Information provided
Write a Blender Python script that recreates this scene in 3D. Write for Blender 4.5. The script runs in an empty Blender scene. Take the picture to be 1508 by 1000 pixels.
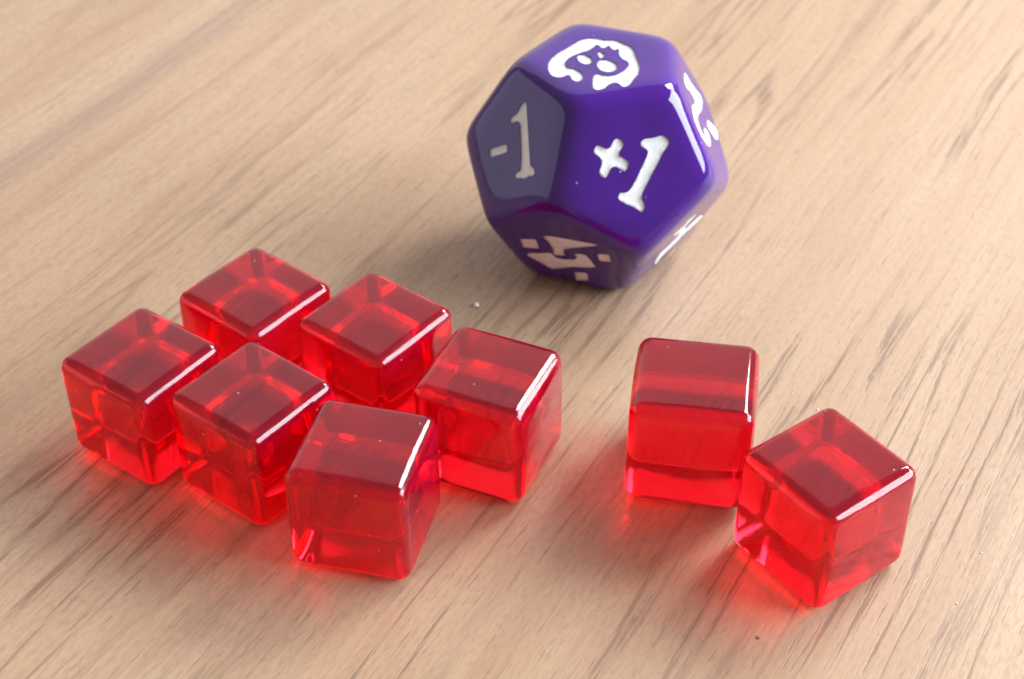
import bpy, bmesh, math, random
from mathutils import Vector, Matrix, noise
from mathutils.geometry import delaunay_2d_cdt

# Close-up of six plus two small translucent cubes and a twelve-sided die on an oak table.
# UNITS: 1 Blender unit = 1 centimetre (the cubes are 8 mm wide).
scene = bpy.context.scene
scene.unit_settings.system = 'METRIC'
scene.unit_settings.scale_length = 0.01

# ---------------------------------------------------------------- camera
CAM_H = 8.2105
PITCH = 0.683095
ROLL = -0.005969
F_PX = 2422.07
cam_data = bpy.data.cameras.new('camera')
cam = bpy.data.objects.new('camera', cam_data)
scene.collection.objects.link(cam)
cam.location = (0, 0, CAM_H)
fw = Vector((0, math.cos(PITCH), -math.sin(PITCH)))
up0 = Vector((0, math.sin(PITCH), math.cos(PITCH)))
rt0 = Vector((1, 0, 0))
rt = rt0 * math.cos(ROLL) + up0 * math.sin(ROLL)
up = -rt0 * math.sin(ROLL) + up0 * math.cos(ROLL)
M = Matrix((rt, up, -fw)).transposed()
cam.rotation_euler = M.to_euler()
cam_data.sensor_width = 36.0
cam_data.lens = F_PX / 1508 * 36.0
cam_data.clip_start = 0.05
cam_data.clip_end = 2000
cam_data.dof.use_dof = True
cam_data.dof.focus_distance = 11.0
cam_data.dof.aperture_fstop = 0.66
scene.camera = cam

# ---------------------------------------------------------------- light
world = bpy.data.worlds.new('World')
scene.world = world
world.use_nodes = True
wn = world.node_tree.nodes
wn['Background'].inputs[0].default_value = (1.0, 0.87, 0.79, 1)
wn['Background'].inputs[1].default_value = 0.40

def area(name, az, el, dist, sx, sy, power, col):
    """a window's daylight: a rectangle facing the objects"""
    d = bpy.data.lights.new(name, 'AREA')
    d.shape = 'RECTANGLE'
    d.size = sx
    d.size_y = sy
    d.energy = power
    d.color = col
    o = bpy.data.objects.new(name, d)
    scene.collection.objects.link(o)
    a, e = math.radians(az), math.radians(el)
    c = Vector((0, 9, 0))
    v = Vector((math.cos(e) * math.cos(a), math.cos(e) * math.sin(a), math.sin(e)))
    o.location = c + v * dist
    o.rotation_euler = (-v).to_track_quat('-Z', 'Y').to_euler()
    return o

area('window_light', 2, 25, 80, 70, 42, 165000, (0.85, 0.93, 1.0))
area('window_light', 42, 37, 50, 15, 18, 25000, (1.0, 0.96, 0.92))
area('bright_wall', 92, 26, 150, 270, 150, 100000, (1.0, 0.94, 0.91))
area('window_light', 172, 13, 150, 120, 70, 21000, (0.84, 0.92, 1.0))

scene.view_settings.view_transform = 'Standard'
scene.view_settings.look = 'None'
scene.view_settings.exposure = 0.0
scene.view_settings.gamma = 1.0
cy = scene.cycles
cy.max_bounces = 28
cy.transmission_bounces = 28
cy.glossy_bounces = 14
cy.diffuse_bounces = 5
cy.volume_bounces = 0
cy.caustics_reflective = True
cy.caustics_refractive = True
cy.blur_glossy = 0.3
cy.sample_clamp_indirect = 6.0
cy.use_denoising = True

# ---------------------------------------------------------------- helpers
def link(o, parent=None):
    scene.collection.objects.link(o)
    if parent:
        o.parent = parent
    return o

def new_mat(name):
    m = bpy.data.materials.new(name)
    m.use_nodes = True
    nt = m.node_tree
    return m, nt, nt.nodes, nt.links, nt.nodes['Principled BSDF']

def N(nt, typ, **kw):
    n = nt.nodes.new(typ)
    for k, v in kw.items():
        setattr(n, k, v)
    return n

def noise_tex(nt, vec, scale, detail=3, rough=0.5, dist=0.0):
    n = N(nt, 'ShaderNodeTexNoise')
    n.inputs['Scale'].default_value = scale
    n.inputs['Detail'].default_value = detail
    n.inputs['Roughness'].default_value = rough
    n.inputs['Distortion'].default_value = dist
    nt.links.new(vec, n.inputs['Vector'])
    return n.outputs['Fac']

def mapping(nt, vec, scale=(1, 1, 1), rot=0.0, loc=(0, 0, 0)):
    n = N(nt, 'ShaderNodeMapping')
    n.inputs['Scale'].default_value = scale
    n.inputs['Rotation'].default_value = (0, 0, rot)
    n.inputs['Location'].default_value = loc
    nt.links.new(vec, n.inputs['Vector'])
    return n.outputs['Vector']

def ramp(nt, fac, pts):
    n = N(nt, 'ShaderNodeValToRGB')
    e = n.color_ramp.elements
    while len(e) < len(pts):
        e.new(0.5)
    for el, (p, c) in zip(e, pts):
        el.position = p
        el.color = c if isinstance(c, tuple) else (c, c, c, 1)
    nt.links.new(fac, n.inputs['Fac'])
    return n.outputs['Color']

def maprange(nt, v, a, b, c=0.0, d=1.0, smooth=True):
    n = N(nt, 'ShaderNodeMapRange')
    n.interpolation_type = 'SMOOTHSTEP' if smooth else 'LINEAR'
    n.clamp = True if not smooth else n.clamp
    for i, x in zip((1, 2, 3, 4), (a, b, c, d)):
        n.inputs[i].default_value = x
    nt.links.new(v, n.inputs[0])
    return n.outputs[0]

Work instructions
Return the material exactly as given, apart from the pictures.

Complete output
Write a Blender Python script that recreates this scene in 3D. Write for Blender 4.5. The script runs in an empty Blender scene. Take the picture to be 1508 by 1000 pixels.
import bpy, bmesh, math, random
from mathutils import Vector, Matrix, noise
from mathutils.geometry import delaunay_2d_cdt

# Close-up of six plus two small translucent cubes and a twelve-sided die on an oak table.
# UNITS: 1 Blender unit = 1 centimetre (the cubes are 8 mm wide).
scene = bpy.context.scene
scene.unit_settings.system = 'METRIC'
scene.unit_settings.scale_length = 0.01

# ---------------------------------------------------------------- camera
CAM_H = 8.2105
PITCH = 0.683095
ROLL = -0.005969
F_PX = 2422.07
cam_data = bpy.data.cameras.new('camera')
cam = bpy.data.objects.new('camera', cam_data)
scene.collection.objects.link(cam)
cam.location = (0, 0, CAM_H)
fw = Vector((0, math.cos(PITCH), -math.sin(PITCH)))
up0 = Vector((0, math.sin(PITCH), math.cos(PITCH)))
rt0 = Vector((1, 0, 0))
rt = rt0 * math.cos(ROLL) + up0 * math.sin(ROLL)
up = -rt0 * math.sin(ROLL) + up0 * math.cos(ROLL)
M = Matrix((rt, up, -fw)).transposed()
cam.rotation_euler = M.to_euler()
cam_data.sensor_width = 36.0
cam_data.lens = F_PX / 1508 * 36.0
cam_data.clip_start = 0.05
cam_data.clip_end = 2000
cam_data.dof.use_dof = True
cam_data.dof.focus_distance = 11.0
cam_data.dof.aperture_fstop = 0.66
scene.camera = cam

# ---------------------------------------------------------------- light
world = bpy.data.worlds.new('World')
scene.world = world
world.use_nodes = True
wn = world.node_tree.nodes
wn['Background'].inputs[0].default_value = (1.0, 0.87, 0.79, 1)
wn['Background'].inputs[1].default_value = 0.40

def area(name, az, el, dist, sx, sy, power, col):
    """a window's daylight: a rectangle facing the objects"""
    d = bpy.data.lights.new(name, 'AREA')
    d.shape = 'RECTANGLE'
    d.size = sx
    d.size_y = sy
    d.energy = power
    d.color = col
    o = bpy.data.objects.new(name, d)
    scene.collection.objects.link(o)
    a, e = math.radians(az), math.radians(el)
    c = Vector((0, 9, 0))
    v = Vector((math.cos(e) * math.cos(a), math.cos(e) * math.sin(a), math.sin(e)))
    o.location = c + v * dist
    o.rotation_euler = (-v).to_track_quat('-Z', 'Y').to_euler()
    return o

area('window_light', 2, 25, 80, 70, 42, 165000, (0.85, 0.93, 1.0))
area('window_light', 42, 37, 50, 15, 18, 25000, (1.0, 0.96, 0.92))
area('bright_wall', 92, 26, 150, 270, 150, 100000, (1.0, 0.94, 0.91))
area('window_light', 172, 13, 150, 120, 70, 21000, (0.84, 0.92, 1.0))

scene.view_settings.view_transform = 'Standard'
scene.view_settings.look = 'None'
scene.view_settings.exposure = 0.0
scene.view_settings.gamma = 1.0
cy = scene.cycles
cy.max_bounces = 28
cy.transmission_bounces = 28
cy.glossy_bounces = 14
cy.diffuse_bounces = 5
cy.volume_bounces = 0
cy.caustics_reflective = True
cy.caustics_refractive = True
cy.blur_glossy = 0.3
cy.sample_clamp_indirect = 6.0
cy.use_denoising = True

# ---------------------------------------------------------------- helpers
def link(o, parent=None):
    scene.collection.objects.link(o)
    if parent:
        o.parent = parent
    return o

def new_mat(name):
    m = bpy.data.materials.new(name)
    m.use_nodes = True
    nt = m.node_tree
    return m, nt, nt.nodes, nt.links, nt.nodes['Principled BSDF']

def N(nt, typ, **kw):
    n = nt.nodes.new(typ)
    for k, v in kw.items():
        setattr(n, k, v)
    return n

def noise_tex(nt, vec, scale, detail=3, rough=0.5, dist=0.0):
    n = N(nt, 'ShaderNodeTexNoise')
    n.inputs['Scale'].default_value = scale
    n.inputs['Detail'].default_value = detail
    n.inputs['Roughness'].default_value = rough
    n.inputs['Distortion'].default_value = dist
    nt.links.new(vec, n.inputs['Vector'])
    return n.outputs['Fac']

def mapping(nt, vec, scale=(1, 1, 1), rot=0.0, loc=(0, 0, 0)):
    n = N(nt, 'ShaderNodeMapping')
    n.inputs['Scale'].default_value = scale
    n.inputs['Rotation'].default_value = (0, 0, rot)
    n.inputs['Location'].default_value = loc
    nt.links.new(vec, n.inputs['Vector'])
    return n.outputs['Vector']

def ramp(nt, fac, pts):
    n = N(nt, 'ShaderNodeValToRGB')
    e = n.color_ramp.elements
    while len(e) < len(pts):
        e.new(0.5)
    for el, (p, c) in zip(e, pts):
        el.position = p
        el.color = c if isinstance(c, tuple) else (c, c, c, 1)
    nt.links.new(fac, n.inputs['Fac'])
    return n.outputs['Color']

def maprange(nt, v, a, b, c=0.0, d=1.0, smooth=True):
    n = N(nt, 'ShaderNodeMapRange')
    n.interpolation_type = 'SMOOTHSTEP' if smooth else 'LINEAR'
    n.clamp = True if not smooth else n.clamp
    for i, x in zip((1, 2, 3, 4), (a, b, c, d)):
        n.inputs[i].default_value = x
    nt.links.new(v, n.inputs[0])
    return n.outputs[0]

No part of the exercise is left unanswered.